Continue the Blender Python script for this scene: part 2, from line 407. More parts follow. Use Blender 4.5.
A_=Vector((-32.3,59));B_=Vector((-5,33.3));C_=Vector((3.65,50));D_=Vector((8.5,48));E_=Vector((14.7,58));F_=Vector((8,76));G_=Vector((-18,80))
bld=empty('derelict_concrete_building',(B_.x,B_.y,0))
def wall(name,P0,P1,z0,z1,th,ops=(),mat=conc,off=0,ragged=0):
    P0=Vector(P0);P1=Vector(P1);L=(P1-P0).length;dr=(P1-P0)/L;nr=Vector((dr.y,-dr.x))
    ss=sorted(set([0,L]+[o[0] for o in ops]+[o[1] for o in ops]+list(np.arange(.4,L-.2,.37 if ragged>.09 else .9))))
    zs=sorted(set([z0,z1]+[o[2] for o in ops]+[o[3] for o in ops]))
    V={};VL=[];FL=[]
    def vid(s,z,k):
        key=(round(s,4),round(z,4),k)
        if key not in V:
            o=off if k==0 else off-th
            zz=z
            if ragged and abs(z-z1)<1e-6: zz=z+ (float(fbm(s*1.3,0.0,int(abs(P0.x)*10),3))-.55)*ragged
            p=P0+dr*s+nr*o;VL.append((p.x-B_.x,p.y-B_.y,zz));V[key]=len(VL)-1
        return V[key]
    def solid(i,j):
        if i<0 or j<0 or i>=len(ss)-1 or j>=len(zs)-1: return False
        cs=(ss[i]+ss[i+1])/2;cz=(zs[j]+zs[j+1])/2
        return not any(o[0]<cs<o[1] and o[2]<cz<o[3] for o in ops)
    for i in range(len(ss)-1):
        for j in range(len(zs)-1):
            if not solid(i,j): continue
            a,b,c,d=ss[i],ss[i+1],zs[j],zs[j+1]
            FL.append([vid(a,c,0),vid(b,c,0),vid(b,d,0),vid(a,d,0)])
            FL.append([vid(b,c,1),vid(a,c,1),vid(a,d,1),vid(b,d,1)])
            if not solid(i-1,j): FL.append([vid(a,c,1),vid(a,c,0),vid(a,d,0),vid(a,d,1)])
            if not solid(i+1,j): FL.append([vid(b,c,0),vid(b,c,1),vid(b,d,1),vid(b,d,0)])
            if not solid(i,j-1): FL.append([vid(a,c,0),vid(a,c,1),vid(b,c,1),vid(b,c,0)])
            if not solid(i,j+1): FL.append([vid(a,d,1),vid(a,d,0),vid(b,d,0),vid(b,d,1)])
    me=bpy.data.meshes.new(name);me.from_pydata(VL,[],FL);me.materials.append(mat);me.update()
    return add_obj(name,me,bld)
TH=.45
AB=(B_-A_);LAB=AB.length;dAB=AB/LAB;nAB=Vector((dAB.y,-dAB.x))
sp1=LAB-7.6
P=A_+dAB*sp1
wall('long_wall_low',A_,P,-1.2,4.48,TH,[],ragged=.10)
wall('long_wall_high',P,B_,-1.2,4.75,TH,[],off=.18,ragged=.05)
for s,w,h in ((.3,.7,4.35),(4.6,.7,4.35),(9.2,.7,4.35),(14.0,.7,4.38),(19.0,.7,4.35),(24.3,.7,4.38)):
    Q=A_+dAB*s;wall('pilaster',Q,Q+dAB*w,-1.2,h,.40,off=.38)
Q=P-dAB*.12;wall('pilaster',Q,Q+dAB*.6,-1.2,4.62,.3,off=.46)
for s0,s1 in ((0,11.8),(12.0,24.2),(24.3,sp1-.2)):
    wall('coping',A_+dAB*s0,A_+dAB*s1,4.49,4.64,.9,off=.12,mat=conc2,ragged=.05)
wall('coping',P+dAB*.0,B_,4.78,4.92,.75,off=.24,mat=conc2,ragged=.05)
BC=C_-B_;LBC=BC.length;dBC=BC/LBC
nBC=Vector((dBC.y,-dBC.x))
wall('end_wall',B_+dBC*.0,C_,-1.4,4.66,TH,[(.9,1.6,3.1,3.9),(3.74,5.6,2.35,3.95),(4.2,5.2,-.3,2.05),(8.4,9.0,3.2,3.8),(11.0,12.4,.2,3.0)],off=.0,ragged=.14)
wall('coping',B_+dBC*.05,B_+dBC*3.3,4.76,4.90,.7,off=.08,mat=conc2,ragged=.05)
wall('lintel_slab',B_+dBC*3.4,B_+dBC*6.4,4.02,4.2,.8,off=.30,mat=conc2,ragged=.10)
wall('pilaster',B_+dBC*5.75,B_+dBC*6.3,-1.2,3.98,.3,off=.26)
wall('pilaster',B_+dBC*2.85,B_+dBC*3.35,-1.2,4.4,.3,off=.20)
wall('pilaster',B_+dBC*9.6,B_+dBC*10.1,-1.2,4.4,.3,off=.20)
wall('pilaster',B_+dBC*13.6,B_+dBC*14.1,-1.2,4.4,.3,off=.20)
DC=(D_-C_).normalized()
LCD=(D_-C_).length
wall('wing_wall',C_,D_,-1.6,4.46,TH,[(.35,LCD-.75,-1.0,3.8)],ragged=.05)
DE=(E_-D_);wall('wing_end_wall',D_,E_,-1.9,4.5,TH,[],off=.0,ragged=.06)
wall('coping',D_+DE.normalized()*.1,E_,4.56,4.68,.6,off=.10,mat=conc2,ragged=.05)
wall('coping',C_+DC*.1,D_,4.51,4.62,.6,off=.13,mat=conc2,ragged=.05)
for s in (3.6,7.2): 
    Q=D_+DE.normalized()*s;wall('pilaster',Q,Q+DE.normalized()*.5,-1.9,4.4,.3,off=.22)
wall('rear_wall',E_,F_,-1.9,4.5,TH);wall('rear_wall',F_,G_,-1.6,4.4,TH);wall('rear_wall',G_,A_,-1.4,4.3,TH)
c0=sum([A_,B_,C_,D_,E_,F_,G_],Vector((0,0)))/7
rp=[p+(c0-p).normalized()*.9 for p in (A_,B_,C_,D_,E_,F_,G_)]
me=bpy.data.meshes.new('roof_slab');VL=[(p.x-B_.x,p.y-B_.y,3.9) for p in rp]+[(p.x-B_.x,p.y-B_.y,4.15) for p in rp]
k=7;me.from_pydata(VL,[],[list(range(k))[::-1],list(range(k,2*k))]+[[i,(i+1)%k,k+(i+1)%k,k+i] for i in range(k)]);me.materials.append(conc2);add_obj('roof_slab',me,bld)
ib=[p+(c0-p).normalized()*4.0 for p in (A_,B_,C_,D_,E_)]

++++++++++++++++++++

Copy each line containing the word "normalized" from the data.

DC=(D_-C_).normalized()
wall('coping',D_+DE.normalized()*.1,E_,4.56,4.68,.6,off=.10,mat=conc2,ragged=.05)
    Q=D_+DE.normalized()*s;wall('pilaster',Q,Q+DE.normalized()*.5,-1.9,4.4,.3,off=.22)
rp=[p+(c0-p).normalized()*.9 for p in (A_,B_,C_,D_,E_,F_,G_)]
ib=[p+(c0-p).normalized()*4.0 for p in (A_,B_,C_,D_,E_)]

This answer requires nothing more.